Hell yes it was worth it.

Geez, how do I put this one into words, though? Where do I start?

That's typically where I find my writer's block, before I even put fingers to keys. You wouldn't believe how many times I've had a post for this site, or a script to file for an editor all set for print only for me to highlight and delete. In fact, this is the second go-around for this very column.

Any work is always in progress until it's finished, right? That's what I tell myself anyway.

Okay, let's go with that to start.

It's a phrase that seems a pretty astute reading on Fair. We know he came to Syracuse a little under the radar because of Fab Melo and Dion Waiters. Then Fair accumulated a few DNPs his freshmen year -- a 'tweener without a jumper with a lot ahead.

Then that Pittsburgh game in 2011 came, the game where SU was down 18-0, the game where Carl Keith Fair: the frosh became C.J. Fair: the Guy Who Is Always There When You Need Him. I already wrote about 1,000 words on just how defining that game was for Fair; 36 minutes of what would eventually be classified as hardnosed basketball. A rebound, or a layup or help on defense needed and Fair was there and he's been there ever since. A forgettable loss to the Panthers left a lasting impression and groundwork for a legacy.

Well, that's a little hyperbolic. I mean, if C.J. Fair had come to SU and then bolted a couple years later, well, then that loss in January of 2011 probably wouldn't still register for me and so many Orange fans.
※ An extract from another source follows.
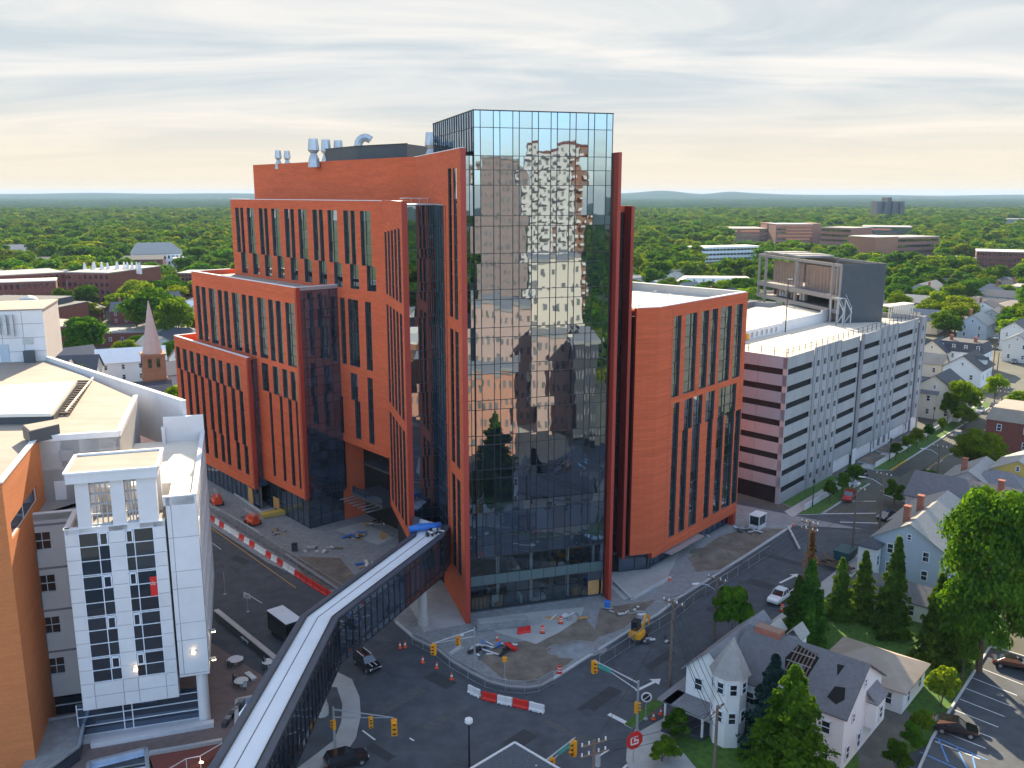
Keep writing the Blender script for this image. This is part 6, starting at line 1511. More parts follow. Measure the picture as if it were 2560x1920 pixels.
p = G(1518, 1522); t = thing('rubbish_bin', 'blue bin beside the foot of the dark red fin', 'bin', (p[0], p[1], .1), local=True); mb = MB(); mb.tube([(0, 0, 0), (0, 0, 1.0)], [.34, .42], 14); mb.build('bin', M['tarpblue'], t, world=False); mb = MB(); mb.tube([(0, 0, 1.0), (0, 0, 1.06)], [.45, .45], 14); mb.build('rim', M['tarpblue'], t, world=False)
p = G(737, 1378); t = thing('rubbish_bin', 'dark grey bin behind the fence on the left site yard', 'bin', (p[0], p[1], .1), local=True); mb = MB(); mb.box((0, 0, .6), (.8, .8, 1.2)); mb.build('bin', M['darkgrey'], t, world=False); mb = MB(); mb.box((0, 0, 1.23), (.88, .88, .08)); mb.build('lid', M['black'], t, world=False)
# heaps of building material
def pile(nm, cx, cy, rx, ry, n, cols_, label, seed, hmax=.6, z=.1, cat='building material', smin=.2, smax=1.2):
 rr = random.Random(seed); q = G(cx, cy, z); t = thing(nm, label, cat, (q[0], q[1], z), local=True)
 for i in range(n):
  mb = MB(); a, b = rr.uniform(smin, smax), rr.uniform(.12, .5); x, y = rr.uniform(-rx, rx), rr.uniform(-ry, ry); h = rr.uniform(.05, hmax)
  mb.seg((x - a * math.cos(i), y - a * math.sin(i), h * .3 + .04), (x + a * math.cos(i), y + a * math.sin(i), h), b, rr.uniform(.05, .2)); mb.build('piece', M[cols_[i % len(cols_)]], t, world=False)
pile('scrap_pile', 1235, 1625, 2.6, 1.6, 22, ['white', 'black', 'tarpblue', 'white', 'darkgrey', 'greenpanel'], 'pile of sheets, white tubs and scraps left of the tipped barrier', 4)
pile('scrap_pile', 925, 1415, 1.6, 1.0, 12, ['white', 'sidingcream', 'tarpblue', 'plywood'], 'blue tarpaulin, boards and scraps beside the skybridge on the left yard', 5)
pile('scrap_pile', 890, 1340, 1.5, 2.0, 14, ['black', 'steel', 'plywood', 'tarpblue'], 'stack of black frames and boards in front of the entrance canopy', 6)
pile('scrap_pile', 1865, 1325, 1.8, 1.6, 12, ['white', 'steel', 'darkgrey'], 'white scraps round the ticket booth at the end of the right wing', 7)
pile('scrap_pile', 1740, 1340, 2.5, 1.0, 10, ['steel', 'darkgrey', 'white'], 'grey sheets lying under the door canopy of the right wing', 8, hmax=.3)
pile('branch_pile', 2085, 1415, 2.4, 2.8, 30, ['wood', 'bark', 'wood'], 'heap of cut brown branches behind the conifers', 9, hmax=1.3, cat='branches', smax=1.8)
pile('board_stack', 700, 1330, 1.6, 1.2, 10, ['plywood', 'steel', 'darkgrey'], 'boards and rails lying beside the yellow timber stack', 12, hmax=.4)
pile('rubble_pile', 800, 1375, 3.0, 1.2, 16, ['concrete', 'gravel', 'wood', 'white'], 'rubble and offcuts in the middle of the left yard', 13, hmax=.35, smax=.9)
pile('board_stack', 940, 1310, 1.8, 1.0, 12, ['steel', 'black', 'white', 'plywood'], 'frames and sheets leaning by the entrance under the slatted wall', 14)
pile('rubble_pile', 1560, 1530, 2.6, 1.0, 14, ['concrete', 'white', 'wood'], 'pale rubble beside the dark red fin and the form kerb', 15, hmax=.3, smax=.8)
pile('rubble_pile', 1640, 1600, 2.8, .7, 12, ['white', 'concrete', 'darkgrey'], 'scraps along the kerb by the mini excavator', 16, hmax=.3, smax=.7)
pile('formwork_stack', 1420, 1545, 2.2, .7, 10, ['plywood', 'white', 'steel'], 'boards and forms stacked along the tower base', 17, hmax=.35)
p = G(1205, 1560, .1); t = thing('precast_slab', 'long rough grey concrete slab lying in front of the tower', 'concrete slab', (*G(1255, 1568), .1), local=True); mb = MB(); mb.box((0, 0, .45), (7.2, 1.7, .8), R(12)); mb.build('slab', M['gravel'], t, world=False); mb = MB(); mb.box((0, .2, .95), (6.6, 1.0, .25), R(12)); mb.build('cover_sheet', M['roofgrey'], t, world=False)
t = thing('timber_stack', 'long yellow timber stack beside the second red block', 'timber stack', (*G(685, 1290), .1), math.atan2(ud[1], ud[0]) - .25, local=True)
for i in range(4):
 mb = MB(); mb.box((0, -.6 + .4 * i, .45), (4.6, .36, .7)); mb.build('timber', M['yellow'] if i % 2 else M['sidingyellow'], t, world=False)
t = thing('plywood_board', 'plywood board leaning in the yard behind the slatted fin wall', 'board', (*G(955, 1350), .1), .4, local=True); mb = MB(); mb.box((0, 0, .8), (.5, .06, 1.6)); mb.prism([(-.3, 0), (.9, .1), (.9, .16), (-.3, .06)], .0, 1.0); mb.build('board', M['plywood'], t, world=False)
# ticket booth
p = G(1893, 1320); t = thing('site_booth', 'small glazed white booth at the corner beyond the right wing', 'booth', (p[0], p[1], .1), aU, local=True)
mb = MB(); [mb.box((x, y, 1.25), (.12, .12, 2.5)) for x in (-1.3, 1.3) for y in (-.9, .9)]; mb.box((0, 0, 2.55), (3.0, 2.1, .12)); mb.box((0, 0, .4), (2.6, 1.8, .8)); mb.build('frame', M['white'], t, world=False)
mb = MB(); mb.box((0, 0, 1.6), (2.5, 1.7, 1.6)); mb.build('glass', M['windowdark'], t, world=False)
t = thing('dumpster', 'dark teal dumpster at the kerb beside the utility pole', 'dumpster', (*G(2112, 1398), .1), aG, local=True)
M['teal'] = mat('teal_dumpster_paint', (0.015, 0.07, 0.085), 0.5, var=0.15)
mb = MB(); loft(mb, [[(x, -1.0, .1), (x, -1.25, 1.6), (x, 1.25, 1.6), (x, 1.0, .1)] for x in (-1.9, 1.9)]); mb.build('container', M['teal'], t, world=False); mb = MB(); mb.box((0, 0, 1.68), (3.9, 2.6, .12)); mb.build('lid', M['teal'], t, world=False)
# ============================================================ signals, lamps, utility poles
def vz(p, x, y): return ZH(x, y, p[1])
sgh = MB(); sgh.box((0, 0, 0), (.42, .36, 1.15)); [sgh.box((0, -.30, z), (.30, .25, .04)) for z in (.52, .17, -.18)]; sgm = sgh.mesh('signal_housing', M['signalyellow'])
sgl = MB(); [sgl.tube([(0, -.17, z), (0, -.20, z)], .13, 10) for z in (.36, 0, -.36)]; slm = sgl.mesh('signal_lens', M['black'])
def sighead(c, rz, parent, s=1.0):
 h = child(sgm, 'signal_head', parent, c, (0, 0, rz)); s *= .86; h.scale = (s, s, s); child(slm, 'signal_lens', h)
def signal_mast(base, arm_end, zt, heads, label, sign=None, z2=0.9, pole_h=None):
 t = thing('traffic_signal', label, 'traffic signal', (base[0], base[1], 0), local=True)
 L = lambda q: (q[0] - base[0], q[1] - base[1], q[2] if len(q) > 2 else 0)
 mb = MB(); mb.tube([(0, 0, 0), (0, 0, zt + .3)], [.16, .11], 8); mb.build('pole', M['steel'], t, world=False)
 mb = MB(); mb.tube([(0, 0, 0), (0, 0, .35)], .28, 8); mb.build('pole_base', M['steel'], t, world=False)
 e_ = L((*arm_end, zt + .4)); mb = MB(); mb.tube([(0, 0, zt), e_], [.09, .05], 6); mb.tube([(0, 0, zt - z2), (e_[0] * .93, e_[1] * .93, zt + .28)], [.07, .04], 6); mb.build('mast_arm', M['steel'], t, world=False)
 for (u, dz, rz, s) in heads: sighead((e_[0] * u, e_[1] * u, zt + .35 * u - .75 + dz), rz, t, s)
 if sign is not None:
  u0, u1 = sign; mb = MB(); mb.seg((e_[0] * u0, e_[1] * u0 - .1, zt + .0), (e_[0] * u1, e_[1] * u1 - .1, zt + .0), .05, .5); mb.build('street_name_sign', M['signgreen'], t, world=False)
  for s_ in (-1, 1):
   mb = MB()
   for q in range(7): uu = u0 + (u1 - u0) * (q + .6) / 7.6; mb.seg((e_[0] * uu, e_[1] * uu - .1 - .03 * 1, zt - .12), (e_[0] * uu, e_[1] * uu - .13, zt + .12), .1, .02)
  mb.build('sign_letters', M['plasticwhite'], t, world=False)
 return t
p = G(1592, 1832); q = G(1486, 1655, 6.2)
signal_mast(p, q, 6.0, [(1.0, 0, R(30), 1.5), (0.02, -2.2, R(60), 1.3)], 'mast arm signal with teal street sign at the right corner of the crossing', (.62, .92))
p = G(1187, 1678); q = G(1082, 1620, 5.4)
signal_mast(p, q, 5.6, [(.40, 0, R(-30), 1.2), (.98, 0, R(-30), 1.4)], 'mast arm signal with two yellow heads at the corner of the building site')
p = G(838, 1880); q = G(985, 1803, 5.0)
signal_mast(p, q, 5.0, [(.62, -.1, R(20), 1.2), (1.0, -.3, R(10), 1.7), (.0, -1.0, R(-60), 1.1)], 'mast arm signal reaching over the road from the island below the bridge')
q = G(1438, 1848, 6.0); p = G(1340, 2010, 2.0)
signal_mast(p, q, 5.8, [(.95, -.2, R(-40), 1.6), (.40, -.1, R(-40), 1.2)], 'mast arm signal with teal sign entering from the bottom edge', (.55, .85))
def post(nm, x, y, h, label, cat, top=None, r=.06):
 q_ = G(x, y); t = thing(nm, label, cat, (q_[0], q_[1], .1), local=True); mb = MB(); mb.tube([(0, 0, 0), (0, 0, h)], r, 6); mb.build('post', M['steel'], t, world=False); mb = MB(); mb.tube([(0, 0, 0), (0, 0, .12)], .25, 8); mb.build('post_base', M['concrete'], t, world=False); return t
t = post('pedestrian_signal', 1262, 1702, 2.6, 'short post with a yellow pedestrian signal inside the curved kerb', 'pedestrian signal'); mb = MB(); mb.box((0, 0, 2.75), (.55, .45, .5)); mb.build('signal_box', M['signalyellow'], t, world=False)
t = post('pedestrian_signal', 1155, 1622, 1.8, 'tiny post with a white cap beside the form kerb on the left corner', 'post'); mb = MB(); mb.box((0, 0, 1.85), (.5, .5, .08)); mb.build('cap', M['white'], t, world=False)
t = post('street_sign', 620, 1532, 2.6, 'white notice sign on a dark post beside the left pavement', 'sign'); mb = MB(); mb.box((0, -.05, 2.5), (1.1, .05, .75), R(-20)); mb.build('sign_plate', M['plasticwhite'], t, world=False); mb = MB(); [mb.box((0, -.09, 2.3 + .16 * i), (.8, .03, .05), R(-20)) for i in range(3)]; mb.build('sign_lines', M['darkgrey'], t, world=False)
t = post('street_sign', 563, 1488, 3.4, 'thin dark post at the kerb near the white building corner', 'post')
t = post('keep_right_sign', 1614, 1800, 3.0, 'round black and white sign on a post at the right corner', 'sign'); mb = MB(); mb.tube([(0, -.08, 2.8), (0, -.12, 2.8)], .62, 16); mb.build('sign_plate', M['plasticwhite'], t, world=False); mb = MB(); [mb.tube([(0, -.13, 2.8), (0, -.15, 2.8)], .45, 14)]; mb.build('sign_disc', M['black'], t, world=False); mb = MB(); mb.seg((-.35, -.17, 2.5), (.35, -.17, 3.1), .16, .03); mb.build('sign_bar', M['plasticwhite'], t, world=False)
# red octagonal sign
q_ = G(1585, 1852, 2.6); t = thing('stop_sign', 'red octagonal sign with a white mark at the corner pavement', 'stop sign', (q_[0], q_[1], .1), R(25), local=True)
mb = MB(); mb.tube([(0, 0, 0), (0, 0, 3.2)], .06, 6); mb.build('post', M['steel'], t, world=False)
mb = MB(); n_ = 8; o8 = [(1.05 * math.cos(R(22.5 + 45 * i)), 1.05 * math.sin(R(22.5 + 45 * i))) for i in range(8)]
mb.poly([(x, -.10, 2.6 + z) for x, z in o8]); mb.poly([(x, -.05, 2.6 + z) for x, z in o8][::-1]); [mb.poly([(o8[i][0], -.10, 2.6 + o8[i][1]), (o8[i][0], -.05, 2.6 + o8[i][1]), (o8[(i + 1) % 8][0], -.05, 2.6 + o8[(i + 1) % 8][1]), (o8[(i + 1) % 8][0], -.10, 2.6 + o8[(i + 1) % 8][1])]) for i in range(8)]; pl_ = mb.build('sign_plate', M['plasticred'], t, world=False)
mb = MB()
for (x0, z0, x1, z1) in ((-.42, .38, .42, .38), (-.42, -.38, .42, -.38), (-.42, -.38, -.42, .38), (.42, -.38, .42, .0), (0, .0, .42, .0), (0, -.15, 0, .38)): mb.seg((x0, -.13, 2.6 + z0), (x1, -.13, 2.6 + z1), .15, .02, up=(0, 1, 0))
mb.build('sign_mark', M['plasticwhite'], t, world=False)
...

Still, that's kind of the point here: we've had three more years of Fair being the Glue Guy all while growing into something more. He's become the legitimate leading man of a program that's coming off of an Elite Eight in 2012, a Final Four just last year and is 27-4 right now. So, not only has Fair's role and overall play increased each season, the team has gotten better too. There's been some lumps, but they're supposed to be there every story needs a few good conflicts -- besides, any mistakes always seemed corrected rather quickly with Fair.Something not seen out of the young-ins that come and go and work on "issues" on the next level.

Come to think of it, we criticize the one-and-dones, the AAU-ing of college basketball; we pick apart Kentucky for being a factory, a sweat-shop of sorts, for the NBA. But do we truly appreciate the players that stay in school and that continue to get better or do we make jokes?

"Aaron Craft is a 45-year old senior!"

"Doug McDermott used to have to climb the ladder to get the ball out of the peach basket during his freshmen year!"

We get sick of them. Something that goes double for rival fan bases.

But truth is, college basketball is 100 times better because it has Craft (someone I've come around on lately), McDermott and Fair this season. The guys that build themselves and, either directly or indirectly, build their programs. Joel Embiid, Jabari Parker and even Tyler Ennis are a treat to watch, special talents designed for bigger and better things sooner than later. Come five or ten years from now? I'll probably remember the guys who stayed and paid their dues more than most of the one-and-dones -- save for you, Carmelo.

Fair is worth remembering.

Was it worth it to come back? The way I see it, there wasn't another option, plus the NBA wasn't exactly calling last summer. Is it now? That's debatable. If Fair goes in the second round this June I don't think he'll lament his decision to come back because I don't think he would have even been drafted in 2013 -- even after the run to Atlanta in April.

I guess I probably could have been more analytical with my post on Fair, right? Breaking down mock drafts from '13 and comparing them to some expert's thoughts now. Telling you that another year in the program, learning and working and developing a jumper (oh that tricky 3-pointer, C.J., the one shot that decreased in probability each season), will help on the next level. But, really, I don't know if any of that is true, and who the hell cares anyway? He'll have a couple of more weeks to impress the scouts and NBA general managers, he'll have the workouts in Chicago and the interviews with teams to show his stuff.

A chance to convince a group of "professionals" -- who are better classified as the Terminally Stupid -- that they should employ him. Imagine that? Fair having to show himself worthy...again. Thank God college basketball, for all its flaws, isn't as screwed up as the NBA. Actually, the story of C.J. Fair, for now, shouldn't even be bothered with the NBA. That stuff is the ancillary side plot right now.

Fair's narrative is central to Syracuse and to its fans, his growth has lead to so much good for all involved, which means much more than any draft status. is where I should try to tie things together and close on a high note -- Costanza it. I got through the lede, I think, and it feels right to wrap it up. But Fair's story, even as I write and rewrite this, isn't over yet, making it tough to click the final period. Which, in all reality, is probably good for me. Because while I had to pick any number of ways to start off this post, the ending is up to him to write -- and if history has shown us anything, C.J. Fair will come through in one way or another.